L'osservatore vaticano all'Onu interviene sul tema degli effetti del terrorismo sulla vita dei singoli e degli Stati...
Ancora una volta la voce della Santa Sede si leva per stigmatizzare la piaga del terrorismo. L'arcivescovo Silvano Maria Tomasi, osservatore della Santa Sede all’Onu di Ginevra, è intervenuto ieri ai lavori della 29° Sessione del Consiglio dei Diritti umani sul tema degli effetti del terrorismo sulla vita dei singoli e degli Stati, per sottolineare che l'approccio internazionale per la lotta al terrorismo deve dare sempre “priorità alle vittime”, senza far prevalere interessi finanziari, politici o ideologici.
Nel suo discorso, Tomasi passa in rassegna le dozzine di sigle che, alcune da anni, simboleggiano armi, morte e sangue innocente: Isis, Boko Haram, al Qaeda, al Nusra e via dicendo. Dal 2000 a oggi - osserva - “il mondo ha assistito a un aumento vertiginoso del 50% del numero di vittime di attacchi terroristici” a causa di queste organizzazioni. Solo nel 2013, “l'82% di queste vittime è stato ucciso in soli cinque Paesi: Iraq, Afghanistan, Pakistan, Nigeria e Siria”.

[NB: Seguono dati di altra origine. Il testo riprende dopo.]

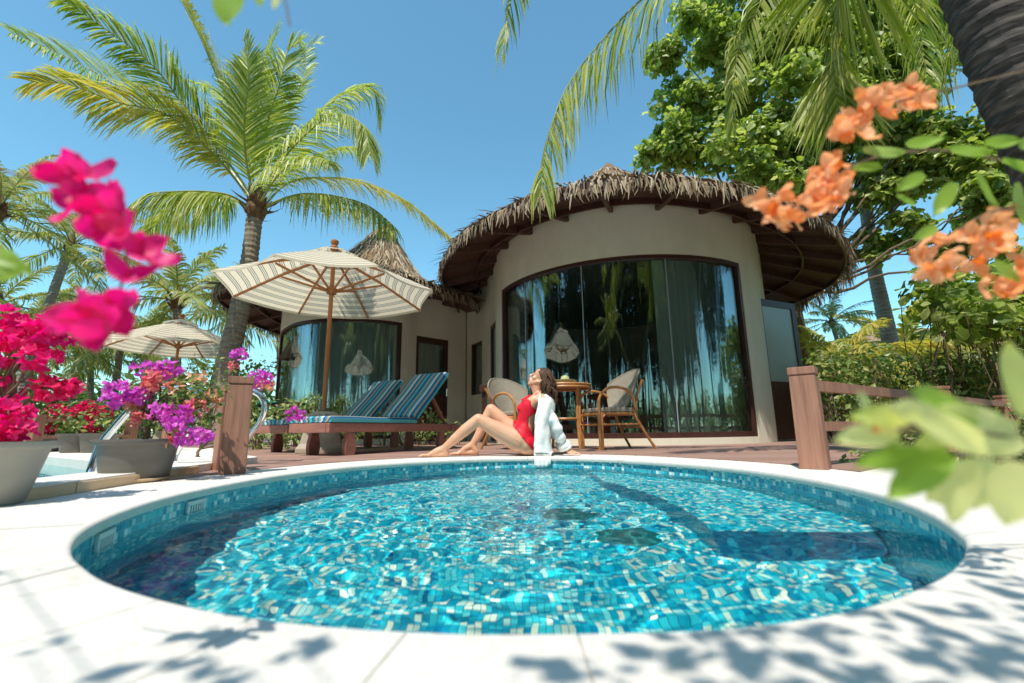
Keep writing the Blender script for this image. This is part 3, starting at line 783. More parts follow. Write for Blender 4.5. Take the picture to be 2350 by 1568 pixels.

"Il terrorismo è una terribile realtà che colpisce tutte le parti del globo, distrugge innumerevoli vite, terrorizza le società e annienta le culture e le loro storie", sottolinea mons. Tomasi. Purtroppo, aggiunge, "dobbiamo ammettere che la comunità internazionale non è sempre stata capace di prevenire e di frenare il terrorismo, specialmente in Medio oriente e in diverse zone dell’Africa". La cosa più grave - afferma - è che la situazione potrebbe andare peggiorando se la comunità internazionale non trova il modo di far fronte comune contro quella “impunità” di cui i terroristi sembrano godere.
"Il terrorismo è l'antitesi dei valori condivisi e degli impegni che sono alla base della convivenza pacifica nazionale e internazionale”, ribadisce il presule, evidenziando che, attualmente, sotto gli occhi di tutti c'è una "globalizzazione del terrorismo" che si avvale di “poteri politici antagonisti tentati di giocare un ruolo” fornendo alle organizzazioni integraliste “risorse della moderna tecnologia, armi avanzate e finanziamenti”.
Tomasi parla pure di una sorta di "effetto domino" delle violenze perpetrate dal terrorismo, che "non riconosce la dignità delle sue vittime”: una volta “negato a una persona il suo diritto alla vita, si abusa degli altri diritti fondamentali, compreso il diritto alla libertà di credo e di culto, il diritto di espressione e la libertà di coscienza, il diritto all'istruzione e il diritto di essere trattati con pari dignità come ogni altro cittadino di una nazione, nonostante la differenza di religione, di status sociale ed economico, di lingua o etnia”.
Nel considerare, quindi "gli effetti negativi del terrorismo sul godimento dei diritti umani e delle libertà fondamentali, dovremmo anche essere chiari nel riconoscere che questi effetti continueranno, anzi peggioreranno, se gli Stati interessati e la comunità internazionale non si concentreranno chiaramente e velocemente sulle cause del terrorismo", afferma l'osservatore vaticano, e rimarca che "la risposta al terrorismo non può essere soltanto di carattere militare".
"Dove il terrorismo ha effettivamente preso piede - soggiunge - è stato compiuto un danno sociale e culturale irreparabile che si ripercuoterà sulle generazioni future. Distruggendo le infrastrutture delle città e delle regioni, soprattutto attaccando gli edifici governativi, le scuole e le istituzioni religiose, il terrorismo costringe letteralmente una società in ginocchio". Inoltre, secondo Tomasi, "la demolizione di siti culturali e antichi da parte dei terroristi minaccia di annientare la storia delle culture e popolazioni. Tale distruzione crea terreno fertile per l'estremismo più violento, perpetuando così il circolo vizioso della violenza con la moltiplicazione di ulteriori violenze”.
Quindi, a nome della Santa Sede, l'arcivescovo ribadisce la condanna al terrorismo “in particolare in quelle forme che derivano dall’estremismo religioso", che devono essere "contrastate da sforzi politici concertati”, con tutte le parti locali e regionali interessate. “Gli sforzi per raggiungere un approccio comune per la lotta al terrorismo - conclude - devono sempre dare la priorità alle vittime del terrorismo. Motivi finanziari, politici o ideologici non dovrebbero mai prevalere sulla capacità di giungere a una visione unitaria di come la piaga del terrorismo debba essere combattuta”.